Se sobravam uns escudos, já a madrugada espreitava por entre as águas do Tejo, acabávamos cantando na cervejaria do Gordo, ao ritmo de recordações brejeiras vividas nos cantinhos da nossa cidade, saboreando os finos mais diuréticos e refrescantes que bebi em toda a minha vida.
Desta equipa que nas noites de sábado realizou inesquecíveis jornadas no Rossio, na Madragoa, na Estrela, no Bairro Alto, no Cais do Sodré e em tantos belos “relvados” da capital, aqui evoco alguns dos titulares indiscutíveis, esquecendo quiçá e sem intenção muitos dos imprescindíveis suplentes.
Desde logo o querido e já falecido Zé Montalvão, o capitão do team, um pedaço de Chaves na capital, o amigo fixe, o sorriso franco, a gargalhada aberta, o grande embaixador sediado no coração de Lisboa.
O Toninho Lobo, marinheiro de muitos mares, sonhador da noite, a viola baixa do fado, a graça com raízes nas Freiras, na Ponte Romana, na madalena, no velho Liceu.
A Chinha, que não era de Chaves, mas era tanto como se fosse.
O Jorge Melo, o Lulas, o Zé Geraldes, o Zé Carlos, o Zé Tirarim, o Mário carriço, o Lixandre, o Zé Fillol, o Ramiro, o Nadir, o Varela, o Parreco …
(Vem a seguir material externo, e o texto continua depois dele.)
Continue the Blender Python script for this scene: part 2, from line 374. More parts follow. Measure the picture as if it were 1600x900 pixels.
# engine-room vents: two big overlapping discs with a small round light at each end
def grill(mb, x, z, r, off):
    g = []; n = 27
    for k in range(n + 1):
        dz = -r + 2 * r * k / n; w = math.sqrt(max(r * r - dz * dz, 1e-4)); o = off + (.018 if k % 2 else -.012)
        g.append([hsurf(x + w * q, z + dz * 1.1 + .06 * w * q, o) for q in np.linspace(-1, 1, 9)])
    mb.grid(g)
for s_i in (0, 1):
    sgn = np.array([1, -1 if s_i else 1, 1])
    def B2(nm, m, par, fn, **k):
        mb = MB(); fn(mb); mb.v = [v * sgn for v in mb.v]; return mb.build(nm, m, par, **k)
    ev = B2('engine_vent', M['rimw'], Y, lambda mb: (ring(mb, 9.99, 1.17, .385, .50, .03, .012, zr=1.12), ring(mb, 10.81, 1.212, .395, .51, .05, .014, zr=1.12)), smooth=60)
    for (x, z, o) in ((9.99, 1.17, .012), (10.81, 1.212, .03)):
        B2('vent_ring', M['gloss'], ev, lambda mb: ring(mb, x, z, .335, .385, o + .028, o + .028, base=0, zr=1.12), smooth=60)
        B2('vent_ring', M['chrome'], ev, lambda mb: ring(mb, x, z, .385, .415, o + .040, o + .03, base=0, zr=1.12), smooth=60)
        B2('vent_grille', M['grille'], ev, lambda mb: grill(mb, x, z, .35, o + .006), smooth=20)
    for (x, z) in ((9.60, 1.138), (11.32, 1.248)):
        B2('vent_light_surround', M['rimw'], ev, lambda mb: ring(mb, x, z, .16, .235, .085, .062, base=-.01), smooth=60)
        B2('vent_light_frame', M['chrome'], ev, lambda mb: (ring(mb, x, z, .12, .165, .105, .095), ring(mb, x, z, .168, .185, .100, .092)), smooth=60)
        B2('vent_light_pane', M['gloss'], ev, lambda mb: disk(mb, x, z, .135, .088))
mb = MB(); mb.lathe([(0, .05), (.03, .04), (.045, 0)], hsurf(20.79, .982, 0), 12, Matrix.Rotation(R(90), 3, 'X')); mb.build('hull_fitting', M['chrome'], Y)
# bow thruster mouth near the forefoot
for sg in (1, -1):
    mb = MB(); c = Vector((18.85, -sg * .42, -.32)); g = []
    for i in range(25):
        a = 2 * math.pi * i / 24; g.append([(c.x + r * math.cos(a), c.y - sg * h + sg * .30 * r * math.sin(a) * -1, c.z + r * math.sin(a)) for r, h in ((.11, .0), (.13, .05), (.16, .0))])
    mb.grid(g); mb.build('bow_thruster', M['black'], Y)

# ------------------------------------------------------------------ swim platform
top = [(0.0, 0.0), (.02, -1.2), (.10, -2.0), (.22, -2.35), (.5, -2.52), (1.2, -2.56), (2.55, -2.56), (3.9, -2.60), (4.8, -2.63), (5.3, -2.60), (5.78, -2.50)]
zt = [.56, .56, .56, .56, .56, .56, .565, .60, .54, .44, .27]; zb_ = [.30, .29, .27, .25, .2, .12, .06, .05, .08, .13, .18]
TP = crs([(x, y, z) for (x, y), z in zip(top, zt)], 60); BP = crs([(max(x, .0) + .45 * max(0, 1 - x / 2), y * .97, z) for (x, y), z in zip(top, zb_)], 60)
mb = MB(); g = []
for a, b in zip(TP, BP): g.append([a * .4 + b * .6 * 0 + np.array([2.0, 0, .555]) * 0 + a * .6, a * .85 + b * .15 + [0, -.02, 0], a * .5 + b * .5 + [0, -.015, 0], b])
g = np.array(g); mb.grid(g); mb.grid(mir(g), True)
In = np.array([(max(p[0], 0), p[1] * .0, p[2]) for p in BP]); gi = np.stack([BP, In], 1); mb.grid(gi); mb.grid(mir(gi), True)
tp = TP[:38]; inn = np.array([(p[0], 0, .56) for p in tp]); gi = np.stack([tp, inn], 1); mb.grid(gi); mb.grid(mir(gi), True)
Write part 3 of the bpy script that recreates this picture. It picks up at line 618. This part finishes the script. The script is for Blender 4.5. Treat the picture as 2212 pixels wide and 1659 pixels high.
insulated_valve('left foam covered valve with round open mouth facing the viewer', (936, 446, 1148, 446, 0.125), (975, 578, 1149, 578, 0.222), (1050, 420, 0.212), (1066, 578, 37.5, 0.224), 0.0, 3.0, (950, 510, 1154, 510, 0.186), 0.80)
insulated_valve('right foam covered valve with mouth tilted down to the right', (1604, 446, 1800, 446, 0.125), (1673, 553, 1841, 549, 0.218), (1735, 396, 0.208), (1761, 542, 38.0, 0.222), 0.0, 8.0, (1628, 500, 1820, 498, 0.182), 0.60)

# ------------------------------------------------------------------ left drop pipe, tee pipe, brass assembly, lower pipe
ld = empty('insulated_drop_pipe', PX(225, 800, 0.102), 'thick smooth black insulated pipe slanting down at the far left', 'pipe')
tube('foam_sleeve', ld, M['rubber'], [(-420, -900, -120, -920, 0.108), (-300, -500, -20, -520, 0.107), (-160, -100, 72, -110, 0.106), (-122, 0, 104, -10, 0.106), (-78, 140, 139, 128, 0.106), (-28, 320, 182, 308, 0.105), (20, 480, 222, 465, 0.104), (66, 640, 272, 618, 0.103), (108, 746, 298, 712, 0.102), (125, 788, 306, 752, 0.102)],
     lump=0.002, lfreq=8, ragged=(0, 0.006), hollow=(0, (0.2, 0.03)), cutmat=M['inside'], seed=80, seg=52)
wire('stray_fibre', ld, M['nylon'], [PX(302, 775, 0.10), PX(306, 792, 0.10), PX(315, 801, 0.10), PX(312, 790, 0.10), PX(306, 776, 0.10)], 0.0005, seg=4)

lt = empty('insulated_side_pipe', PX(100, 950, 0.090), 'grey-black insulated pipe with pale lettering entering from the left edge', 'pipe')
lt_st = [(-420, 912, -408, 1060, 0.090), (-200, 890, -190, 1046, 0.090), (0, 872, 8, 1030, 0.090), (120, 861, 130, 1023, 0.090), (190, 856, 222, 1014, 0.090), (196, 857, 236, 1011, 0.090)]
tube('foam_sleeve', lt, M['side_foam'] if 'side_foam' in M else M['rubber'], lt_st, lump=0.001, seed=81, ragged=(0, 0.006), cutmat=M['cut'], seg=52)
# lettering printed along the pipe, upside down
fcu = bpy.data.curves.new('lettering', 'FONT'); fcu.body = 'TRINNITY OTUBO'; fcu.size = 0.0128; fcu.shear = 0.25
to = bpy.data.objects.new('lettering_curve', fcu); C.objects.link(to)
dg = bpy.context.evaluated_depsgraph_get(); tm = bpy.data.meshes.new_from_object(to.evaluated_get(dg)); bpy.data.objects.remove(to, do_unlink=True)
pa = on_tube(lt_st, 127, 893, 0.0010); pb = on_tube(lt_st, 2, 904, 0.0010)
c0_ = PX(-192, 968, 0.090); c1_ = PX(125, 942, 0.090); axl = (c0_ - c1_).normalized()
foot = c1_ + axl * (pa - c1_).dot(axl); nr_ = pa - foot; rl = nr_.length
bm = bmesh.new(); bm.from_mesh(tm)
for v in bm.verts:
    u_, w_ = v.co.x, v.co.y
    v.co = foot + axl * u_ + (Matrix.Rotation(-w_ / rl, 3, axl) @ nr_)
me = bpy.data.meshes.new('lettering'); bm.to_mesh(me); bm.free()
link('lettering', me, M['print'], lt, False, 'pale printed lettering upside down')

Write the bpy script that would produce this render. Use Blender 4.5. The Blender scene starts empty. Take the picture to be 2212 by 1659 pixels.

Também o Lui, a Isabel, a Ana Maria, a Fernanda, a Zezinha Guimarães e outras amigas que nos acompanhavam, não esquecendo a pequena grande Maria de Jesus Barradas, vulgo Mariazinha dos peliçados, afável e graciosa que não perdia a oportunidade, sempre que na capital predizia o futuro nas cartas que lançava.
Mas …
A “cabine” onde a conversa nascia, o humor reinava e a estratégia se definia, era o velho Café Gelo.
Por isso, quando vou a Lisboa, já com algum cabelo branco da mocidade perdida, passo por ele no Rossio e deixo-lhe o meu olhar.